## Problem statement:
Reproduce exactly the lines below, from the first one through the line containing "barrel(W)+.01)], [], [], BRICK)", and omit any pictures.

--- Start of Material ---

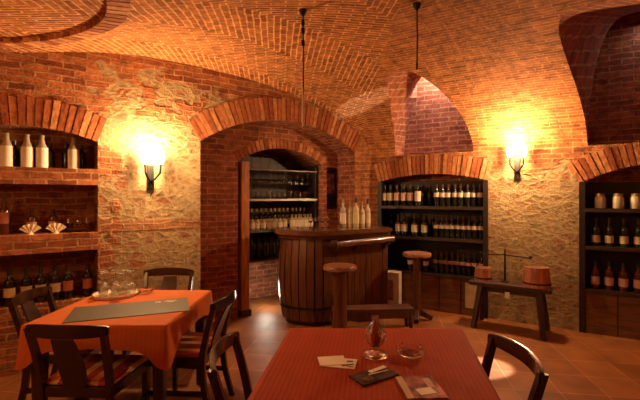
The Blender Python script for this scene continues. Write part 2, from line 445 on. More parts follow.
# ---- walls behind and beside the camera
E1 = PR(AEND, 0); 
PE = lambda t, z, out=0: E1 + NR*t + Vector((0,0,z)) - DR*out
wall_mesh('wall_side', PE, [(0,0)]+[(W, 0)]+[(W*i/40, barrel(W*i/40)+.01) for i in range(40, -1, -1)], [], [], BRICK)
PB = lambda t, z, out=0: PR(t, 0, W) + Vector((0,0,z)) - NR*out
wall_mesh('wall_back', PB, [(-2.9, 0), (AEND, 0), (AEND, barrel(W)+.01), (-2.9, barrel(W)+.01)], [], [], BRICK)

# ---- floor
bm = B()
for c in [[PR(-3.2,0,W+.1), PR(AEND+.1,0,W+.1), PR(AEND+.1,0,-.5), PR(0,0,-.6), PL(0,0,-1.2), PL(2.7,0,-1.2), PL(2.7,0,-.05), PL(7.1,0,-.05)]]:
    bm.faces.new([bm.verts.new(p) for p in c])
r = bmesh.ops.extrude_face_region(bm, geom=bm.faces[:]); 
for v in [g for g in r['geom'] if isinstance(g, bmesh.types.BMVert)]: v.co.z -= .12
tag(obj('floor', bm, FLOOR), kind='structure')

# ---- vault
cols = []
def add_range(a0, a1, n): cols.extend(a0+(a1-a0)*i/n for i in range(n))
AMIN = -.447*W
def lun_z(a, l):
    c, h, r, e = l; k = abs((a-c)/h)
    return SPR + r*math.sqrt(max(0, 1-min(1, k)**e))
add_range(AMIN, 0, 60); add_range(0, LUN[0][0]-LUN[0][1], 8)
for i, l in enumerate(LUN):
    cols.extend(l[0]-l[1]*math.cos(PI*j/48) for j in range(48))
    nxt = LUN[i+1][0]-LUN[i+1][1] if i+1 < len(LUN) else AEND
    add_range(l[0]+l[1], nxt, 16)
cols.append(AEND)
def w0(a):
    w = 0
    if a < 0: w = -a/.447
    for l in LUN:
        if abs(a-l[0]) < l[1]: w = max(w, groin(lun_z(a, l)))
    return w
arc = [0.0]; DW = .01
for i in range(int(W/DW)+2):
    z1, z2 = barrel(i*DW), barrel((i+1)*DW); arc.append(arc[-1]+math.hypot(DW, z2-z1))
def arclen(w): 
    f = w/DW; i = int(f); return arc[i]+(arc[i+1]-arc[i])*(f-i)
bm = B(); uvl = bm.loops.layers.uv.new('UVMap'); ROWS = 70; grid = []
for a in cols:
    wa = w0(a); cl = []
    for j in range(ROWS+1):
        k = (j/ROWS)**1.6; w = wa+(W-wa)*k; cl.append((bm.verts.new(PV(a, barrel(w), w)), (a, arclen(w))))
    grid.append(cl)
for c1, c2 in zip(grid, grid[1:]):
    for j in range(ROWS):
        q = [c1[j], c2[j], c2[j+1], c1[j+1]]
        try: f = bm.faces.new([x[0] for x in q])
        except ValueError: continue
        f.smooth = True
        for lp, x in zip(f.loops, q): lp[uvl].uv = x[1]
bmesh.ops.remove_doubles(bm, verts=bm.verts[:], dist=1e-5)
tag(obj('ceiling', bm, VAULT, smooth=False), kind='structure')
for p in bpy.data.objects['ceiling'].data.polygons: p.use_smooth = True
# window vaults (light wells): the crown climbs outwards and a shaft rises at the back
DEEP = .36; FR = -.04; ZT = 3.95
for li, l in enumerate(LUN):
    bm = B(); uvl = bm.loops.layers.uv.new('UVMap'); n = 48; c, h = l[0], l[1]; s = 0
    def quad(q, uv):
        f = bm.faces.new([bm.verts.new(p) for p in q])
        for lp, x in zip(f.loops, uv): lp[uvl].uv = x
    def zz(a, w): za = lun_z(a, l); return za+(za-SPR)*.55*(groin(za)-w)/1.5
    A = [c-h*math.cos(PI*k/n) for k in range(n+1)]
    m0, m1 = int(n*.3), int(n*.7)
    for k in range(n):
        a, b = A[k], A[k+1]; ga, gb = groin(lun_z(a, l)), groin(lun_z(b, l)); mid = m0 <= k < m1
        e0 = FR if mid else -DEEP; ds = math.hypot(b-a, lun_z(b, l)-lun_z(a, l)); m = 6
        for i in range(m):
            p0, p1 = ga+(e0-ga)*i/m, ga+(e0-ga)*(i+1)/m; q0, q1 = gb+(e0-gb)*i/m, gb+(e0-gb)*(i+1)/m
            quad([PV(a, zz(a, p0), p0), PV(b, zz(b, q0), q0), PV(b, zz(b, q1), q1), PV(a, zz(a, p1), p1)], [(p0, s), (q0, s+ds), (q1, s+ds), (p1, s)])
        ta, tb = (ZT, ZT) if mid else (zz(a, -DEEP), zz(b, -DEEP))
        quad([PR(a, SPR, -DEEP), PR(b, SPR, -DEEP), PR(b, tb, -DEEP), PR(a, ta, -DEEP)], [(a, SPR), (b, SPR), (b, tb), (a, ta)])
        if mid: quad([PR(a, zz(a, FR), FR), PR(b, zz(b, FR), FR), PR(b, ZT, FR), PR(a, ZT, FR)], [(a, 0), (b, 0), (b, .8), (a, .8)])
        s += ds
    for a in (A[m0], A[m1]):
        quad([PR(a, zz(a, FR), FR), PR(a, zz(a, -DEEP), -DEEP), PR(a, ZT, -DEEP), PR(a, ZT, FR)], [(0, 0), (.3, 0), (.3, .8), (0, .8)])
    quad([PR(A[m0], ZT, FR), PR(A[m1], ZT, FR), PR(A[m1], ZT, -DEEP), PR(A[m0], ZT, -DEEP)], [(0,0), (1,0), (1,.4), (0,.4)])
    quad([PR(c-h, SPR, 0), PR(c+h, SPR, 0), PR(c+h, SPR, -DEEP), PR(c-h, SPR, -DEEP)], [(0,0), (2*h,0), (2*h,DEEP), (0,DEEP)])
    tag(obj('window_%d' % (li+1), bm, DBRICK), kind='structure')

# ---- brick arch rings, real bricks set on edge
def ring(name, P, c, h, spring, rise, band, proj=.012, bw=.048, depth=.1):
    R = (h*h+rise*rise)/(2*rise); a = math.asin(min(1, h/R)); zc = spring+rise-R
    n = int(2*a*(R+band/2)/(bw+.012)); bm = B(); tone = bm.verts.layers.float.new('tone')
    for i in range(n):
        a0 = -a+2*a*(i+.09)/n; a1 = -a+2*a*(i+.91)/n; j = random.uniform(-.006, .006)
        vs = []
        for out in (proj+j, -.03):
            for rr, aa in ((R-.006, a0), (R-.006, a1), (R+band+j*2, a1), (R+band+j*2, a0)):
                vs.append(bm.verts.new(P(c+rr*math.sin(aa), zc+rr*math.cos(aa), out)))
        t = random.random()
        for v in vs: v[tone] = t
        for f in ((0,1,2,3), (7,6,5,4), (0,4,5,1), (1,5,6,2), (2,6,7,3), (3,7,4,0)): bm.faces.new([vs[k] for k in f])
    return tag(obj(name, bm, VOUS), kind='structure')
ring('trim_5', PL, ALC[0], ALC[1], ALC[2], ALC[3], .26)
ring('trim_6', PL2, IA[0], IA[1], IA[2], IA[3], .12)
ring('trim_7', PL, NICHE[0], NICHE[1], 2.06, .10, .25)
ring('trim_8', PR, N1[0], N1[1], 1.74, .10, .25)
ring('trim_9', PR, N2[0], N2[1], 1.68, .22, .25)
# brick shelves of the niche
def wbox(P, t0, t1, z0, z1, o0, o1, bm, uvl=None):
    vs = [bm.verts.new(P(t, z, o)) for t in (t0, t1) for z in (z0, z1) for o in (o0, o1)]
    for f in ((0,1,3,2), (4,6,7,5), (0,4,5,1), (2,3,7,6), (0,2,6,4), (1,5,7,3)):
        fc = bm.faces.new([vs[k] for k in f])
        if uvl:
            for lp, k in zip(fc.loops, f): lp[uvl].uv = (t0 if k < 4 else t1, (z0 if k in (0,1,4,5) else z1)+ (o1-o0)*(k % 2))
for i, (z0, z1) in enumerate(((1.645, 1.793), (1.036, 1.198))):
    bm = B(); uvl = bm.loops.layers.uv.new('UVMap')
    wbox(PL, NICHE[0]-NICHE[1], NICHE[0]+NICHE[1], z0, z1, -.32, .03, bm, uvl)
    tag(obj('trim_%d' % (10+i), bm, BRICK), kind='structure')
# ring of bricks on the vault (top left of the view)
def zceil(x, y):
    d = Vector((x, y, 0))-K; return barrel(max(0, min(W, d.dot(NR))))
bm = B(); tone = bm.verts.layers.float.new('tone'); cx, cy, R0 = -2.30, 1.98, 1.10
n = 96
for i in range(n):
    a0, a1 = 2*PI*(i+.1)/n, 2*PI*(i+.9)/n; vs = []
    for dz in (-.04, .02):
        for rr, aa in ((R0, a0), (R0, a1), (R0+.13, a1), (R0+.13, a0)):
            x, y = cx+rr*math.cos(aa), cy+rr*math.sin(aa); vs.append(bm.verts.new((x, y, zceil(x, y)+dz)))
    t = random.random()
    for v in vs: v[tone] = t
    for f in ((0,1,2,3), (7,6,5,4), (0,4,5,1), (1,5,6,2), (2,6,7,3), (3,7,4,0)): bm.faces.new([vs[k] for k in f])
tag(obj('trim_12', bm, VOUS), kind='structure')

# ------------------------------------------------------------------ bottles and glasses
def make_bottle(name, label, cat, H, R, gm, lm, cm, lab=(.18,.48), group=None, neck=.36, shape='bordeaux'):
    t = thing(name, label, cat, (0,0,0), 0, group)
    bm = B(); sh = 1-neck
    prof = [(0,.004), (R*.9,0), (R,.006*1.5), (R,H*sh), (R*.93,H*(sh+.04)), (R*.6,H*(sh+.09)), (R*.40,H*(sh+.14)), (R*.36,H*.97), (R*.42,H*.975), (R*.42,H), (0,H)]
    if shape == 'burgundy': prof[3:7] = [(R,H*sh*.85), (R*.9,H*sh), (R*.62,H*(sh+.10)), (R*.42,H*(sh+.18))]
    lathe(bm, prof, 16); obj('glass_body', bm, gm, t, True)
    if lm:
        bm = B(); lathe(bm, [(R*1.005,H*lab[0]), (R*1.03,H*lab[0]), (R*1.03,H*lab[1]), (R*1.005,H*lab[1])], 16); obj('paper_label', bm, lm, t, True)
    if cm:
        bm = B(); lathe(bm, [(R*.43,H*.83), (R*.45,H*.83), (R*.45,H*1.005), (0,H*1.01)], 12); obj('capsule', bm, cm, t, True)
    return t
def make_glass(name, label, cat, H, R, group=None, upside=False, mat=None):
    t = thing(name, label, cat, (0,0,0), 0, group)
    f = (lambda z: H-z) if upside else (lambda z: z)
    bm = B(); lathe(bm, [(0,f(0)), (R*.85,f(0)), (R*.85,f(.003)), (R*.12,f(.008)), (0,f(.008))], 16); obj('foot', bm, mat or G_CLEAR, t, True)
    bm = B(); lathe(bm, [(R*.1,f(.006)), (R*.1,f(H*.48))], 8); obj('stem', bm, mat or G_CLEAR, t, True)
    bm = B(); lathe(bm, [(0,f(H*.47)), (R*.55,f(H*.52)), (R*.98,f(H*.7)), (R*.8,f(H)), (R*.76,f(H)), (R*.93,f(H*.7)), (R*.5,f(H*.55)), (0,f(H*.5))], 16); obj('bowl', bm, mat or G_CLEAR, t, True)
    return t
def row(proto, P, t0, t1, n, z, out, jit=.006, skip=()):
    """proto itself takes the first place, copies the rest"""
    first = True; res = []
    for i in range(n):
        if i in skip: continue
        t = t0+(t1-t0)*i/max(1, n-1)+random.uniform(-jit, jit)
        p = P(t, z, out+random.uniform(-jit, jit))
        if first: proto.location = p; first = False; res.append(proto)
        else: res.append(dup(proto, p, random.uniform(-1, 1)))
    return res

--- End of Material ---

## Complete answer:
The Blender Python script for this scene continues. Write part 2, from line 445 on. More parts follow.
# ---- walls behind and beside the camera
E1 = PR(AEND, 0); 
PE = lambda t, z, out=0: E1 + NR*t + Vector((0,0,z)) - DR*out
wall_mesh('wall_side', PE, [(0,0)]+[(W, 0)]+[(W*i/40, barrel(W*i/40)+.01) for i in range(40, -1, -1)], [], [], BRICK)
PB = lambda t, z, out=0: PR(t, 0, W) + Vector((0,0,z)) - NR*out
wall_mesh('wall_back', PB, [(-2.9, 0), (AEND, 0), (AEND, barrel(W)+.01), (-2.9, barrel(W)+.01)], [], [], BRICK)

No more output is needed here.